- **Given task**
Write out the material again word for word, dropping any images it holds.

═══ Data provided

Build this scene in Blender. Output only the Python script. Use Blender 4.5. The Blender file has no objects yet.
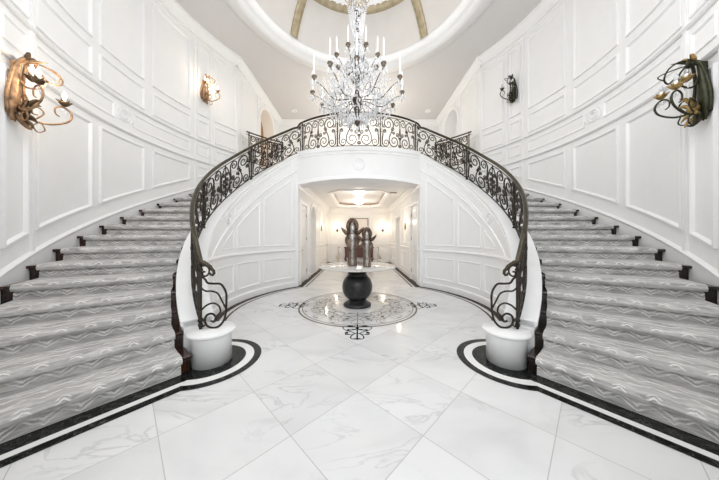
import bpy, math, random
from mathutils import Vector, Matrix
random.seed(7)
C = bpy.context.scene.collection
pi = math.pi
sin = lambda d: math.sin(math.radians(d))
cos = lambda d: math.cos(math.radians(d))

# ------------------------------------------------------------------ layout constants (metres)
DY = 4.706          # centre of the round stair hall
RO = 4.40           # outer wall
RI, RJ = 2.60, 2.87 # inner drum wall, both faces
CR0, CR1 = 2.95, 4.28   # carpet runner
RISE, DT, A0 = 0.1767, 5.163, -52.0
NST = 21
AE = 48.0            # drum wall ends here, at the corridor opening
LAND = NST * RISE   # 3.71
CEIL = 6.80
COR_X, COR_Y, COR_Z = 1.74, 13.0, 3.0
def N(a): return RISE * (a - A0) / DT
def STR(a):
    v = N(a) + 0.30
    lim = LAND + 0.10
    v += 0.04 * min(1, max(0, (a - 5) / 20))
    return v if v < lim - 0.1 else lim - 0.1 * math.exp(-(v - lim + 0.1) / 0.1)
def pos(R, a, s): return (s * R * cos(a), DY + R * sin(a))

# ------------------------------------------------------------------ materials
def new_mat(name):
    m = bpy.data.materials.new(name); m.use_nodes = True
    nt = m.node_tree; nt.nodes.clear()
    o = nt.nodes.new('ShaderNodeOutputMaterial'); b = nt.nodes.new('ShaderNodeBsdfPrincipled')
    nt.links.new(b.outputs[0], o.inputs[0])
    return m, nt, b
def mat(name, col, rough=0.5, metal=0.0, var=0.0, vscale=6.0, bump=0.0, emis=None, estr=0.0, trans=0.0, ior=1.45, alpha=1.0, spec=0.5, coat=0.0):
    m, nt, b = new_mat(name)
    b.inputs['Roughness'].default_value = rough
    b.inputs['Metallic'].default_value = metal
    b.inputs['Transmission Weight'].default_value = trans
    b.inputs['IOR'].default_value = ior
    b.inputs['Alpha'].default_value = alpha
    b.inputs['Specular IOR Level'].default_value = spec
    b.inputs['Coat Weight'].default_value = coat
    tc = nt.nodes.new('ShaderNodeTexCoord'); nz = nt.nodes.new('ShaderNodeTexNoise')
    nz.inputs['Scale'].default_value = vscale; nz.inputs['Detail'].default_value = 4
    nt.links.new(tc.outputs['Object'], nz.inputs['Vector'])
    r = nt.nodes.new('ShaderNodeValToRGB')
    r.color_ramp.elements[0].position = 0.3; r.color_ramp.elements[1].position = 0.7
    lo = [max(0, c * (1 - var)) for c in col]; hi = [min(1, c * (1 + var)) for c in col]
    r.color_ramp.elements[0].color = (*lo, 1); r.color_ramp.elements[1].color = (*hi, 1)
    nt.links.new(nz.outputs['Fac'], r.inputs['Fac']); nt.links.new(r.outputs[0], b.inputs['Base Color'])
    if bump:
        bp = nt.nodes.new('ShaderNodeBump'); bp.inputs['Strength'].default_value = bump; bp.inputs['Distance'].default_value = 0.01
        nt.links.new(nz.outputs['Fac'], bp.inputs['Height']); nt.links.new(bp.outputs[0], b.inputs['Normal'])
    if emis:
        b.inputs['Emission Color'].default_value = (*emis, 1); b.inputs['Emission Strength'].default_value = estr
    return m

class G:  # tiny node-graph helper
    def __init__(s, nt): s.nt = nt
    def _in(s, n, i, v):
        if hasattr(v, 'is_linked') or isinstance(v, bpy.types.NodeSocket): s.nt.links.new(v, n.inputs[i])
        else: n.inputs[i].default_value = v
    def m(s, op, *a):
        n = s.nt.nodes.new('ShaderNodeMath'); n.operation = op
        for i, v in enumerate(a): s._in(n, i, v)
        return n.outputs[0]
    def noise(s, vec, scale, detail=4, dist=0.0, rough=0.5):
        n = s.nt.nodes.new('ShaderNodeTexNoise'); n.inputs['Scale'].default_value = scale; n.inputs['Detail'].default_value = detail
        n.inputs['Distortion'].default_value = dist; n.inputs['Roughness'].default_value = rough
        if vec is not None: s.nt.links.new(vec, n.inputs['Vector'])
        return n.outputs['Fac']
    def mapping(s, vec, scale=(1, 1, 1), rot=(0, 0, 0), loc=(0, 0, 0)):
        n = s.nt.nodes.new('ShaderNodeMapping'); s.nt.links.new(vec, n.inputs[0])
        n.inputs['Scale'].default_value = scale; n.inputs['Rotation'].default_value = rot; n.inputs['Location'].default_value = loc
        return n.outputs[0]
    def ramp(s, f, stops):
        n = s.nt.nodes.new('ShaderNodeValToRGB'); e = n.color_ramp.elements
        while len(e) < len(stops): e.new(0.5)
        for el, (p, c) in zip(e, stops):
            el.position = p; el.color = (*c, 1) if len(c) == 3 else c
        s.nt.links.new(f, n.inputs[0]); return n.outputs[0]
    def mix(s, f, a, b):
        n = s.nt.nodes.new('ShaderNodeMix'); n.data_type = 'RGBA'
        for i, v in ((0, f), (6, a), (7, b)):
            if isinstance(v, bpy.types.NodeSocket): s.nt.links.new(v, n.inputs[i])
            else: n.inputs[i].default_value = v if i == 0 else (*v, 1)
        return n.outputs[2]
    def smooth(s, v, a, b):
        n = s.nt.nodes.new('ShaderNodeMapRange'); n.interpolation_type = 'SMOOTHSTEP'
        s.nt.links.new(v, n.inputs[0]); n.inputs[1].default_value = a; n.inputs[2].default_value = b
        return n.outputs[0]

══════

- **Complete response**
Build this scene in Blender. Output only the Python script. Use Blender 4.5. The Blender file has no objects yet.
import bpy, math, random
from mathutils import Vector, Matrix
random.seed(7)
C = bpy.context.scene.collection
pi = math.pi
sin = lambda d: math.sin(math.radians(d))
cos = lambda d: math.cos(math.radians(d))

# ------------------------------------------------------------------ layout constants (metres)
DY = 4.706          # centre of the round stair hall
RO = 4.40           # outer wall
RI, RJ = 2.60, 2.87 # inner drum wall, both faces
CR0, CR1 = 2.95, 4.28   # carpet runner
RISE, DT, A0 = 0.1767, 5.163, -52.0
NST = 21
AE = 48.0            # drum wall ends here, at the corridor opening
LAND = NST * RISE   # 3.71
CEIL = 6.80
COR_X, COR_Y, COR_Z = 1.74, 13.0, 3.0
def N(a): return RISE * (a - A0) / DT
def STR(a):
    v = N(a) + 0.30
    lim = LAND + 0.10
    v += 0.04 * min(1, max(0, (a - 5) / 20))
    return v if v < lim - 0.1 else lim - 0.1 * math.exp(-(v - lim + 0.1) / 0.1)
def pos(R, a, s): return (s * R * cos(a), DY + R * sin(a))

# ------------------------------------------------------------------ materials
def new_mat(name):
    m = bpy.data.materials.new(name); m.use_nodes = True
    nt = m.node_tree; nt.nodes.clear()
    o = nt.nodes.new('ShaderNodeOutputMaterial'); b = nt.nodes.new('ShaderNodeBsdfPrincipled')
    nt.links.new(b.outputs[0], o.inputs[0])
    return m, nt, b
def mat(name, col, rough=0.5, metal=0.0, var=0.0, vscale=6.0, bump=0.0, emis=None, estr=0.0, trans=0.0, ior=1.45, alpha=1.0, spec=0.5, coat=0.0):
    m, nt, b = new_mat(name)
    b.inputs['Roughness'].default_value = rough
    b.inputs['Metallic'].default_value = metal
    b.inputs['Transmission Weight'].default_value = trans
    b.inputs['IOR'].default_value = ior
    b.inputs['Alpha'].default_value = alpha
    b.inputs['Specular IOR Level'].default_value = spec
    b.inputs['Coat Weight'].default_value = coat
    tc = nt.nodes.new('ShaderNodeTexCoord'); nz = nt.nodes.new('ShaderNodeTexNoise')
    nz.inputs['Scale'].default_value = vscale; nz.inputs['Detail'].default_value = 4
    nt.links.new(tc.outputs['Object'], nz.inputs['Vector'])
    r = nt.nodes.new('ShaderNodeValToRGB')
    r.color_ramp.elements[0].position = 0.3; r.color_ramp.elements[1].position = 0.7
    lo = [max(0, c * (1 - var)) for c in col]; hi = [min(1, c * (1 + var)) for c in col]
    r.color_ramp.elements[0].color = (*lo, 1); r.color_ramp.elements[1].color = (*hi, 1)
    nt.links.new(nz.outputs['Fac'], r.inputs['Fac']); nt.links.new(r.outputs[0], b.inputs['Base Color'])
    if bump:
        bp = nt.nodes.new('ShaderNodeBump'); bp.inputs['Strength'].default_value = bump; bp.inputs['Distance'].default_value = 0.01
        nt.links.new(nz.outputs['Fac'], bp.inputs['Height']); nt.links.new(bp.outputs[0], b.inputs['Normal'])
    if emis:
        b.inputs['Emission Color'].default_value = (*emis, 1); b.inputs['Emission Strength'].default_value = estr
    return m

class G:  # tiny node-graph helper
    def __init__(s, nt): s.nt = nt
    def _in(s, n, i, v):
        if hasattr(v, 'is_linked') or isinstance(v, bpy.types.NodeSocket): s.nt.links.new(v, n.inputs[i])
        else: n.inputs[i].default_value = v
    def m(s, op, *a):
        n = s.nt.nodes.new('ShaderNodeMath'); n.operation = op
        for i, v in enumerate(a): s._in(n, i, v)
        return n.outputs[0]
    def noise(s, vec, scale, detail=4, dist=0.0, rough=0.5):
        n = s.nt.nodes.new('ShaderNodeTexNoise'); n.inputs['Scale'].default_value = scale; n.inputs['Detail'].default_value = detail
        n.inputs['Distortion'].default_value = dist; n.inputs['Roughness'].default_value = rough
        if vec is not None: s.nt.links.new(vec, n.inputs['Vector'])
        return n.outputs['Fac']
    def mapping(s, vec, scale=(1, 1, 1), rot=(0, 0, 0), loc=(0, 0, 0)):
        n = s.nt.nodes.new('ShaderNodeMapping'); s.nt.links.new(vec, n.inputs[0])
        n.inputs['Scale'].default_value = scale; n.inputs['Rotation'].default_value = rot; n.inputs['Location'].default_value = loc
        return n.outputs[0]
    def ramp(s, f, stops):
        n = s.nt.nodes.new('ShaderNodeValToRGB'); e = n.color_ramp.elements
        while len(e) < len(stops): e.new(0.5)
        for el, (p, c) in zip(e, stops):
            el.position = p; el.color = (*c, 1) if len(c) == 3 else c
        s.nt.links.new(f, n.inputs[0]); return n.outputs[0]
    def mix(s, f, a, b):
        n = s.nt.nodes.new('ShaderNodeMix'); n.data_type = 'RGBA'
        for i, v in ((0, f), (6, a), (7, b)):
            if isinstance(v, bpy.types.NodeSocket): s.nt.links.new(v, n.inputs[i])
            else: n.inputs[i].default_value = v if i == 0 else (*v, 1)
        return n.outputs[2]
    def smooth(s, v, a, b):
        n = s.nt.nodes.new('ShaderNodeMapRange'); n.interpolation_type = 'SMOOTHSTEP'
        s.nt.links.new(v, n.inputs[0]); n.inputs[1].default_value = a; n.inputs[2].default_value = b
        return n.outputs[0]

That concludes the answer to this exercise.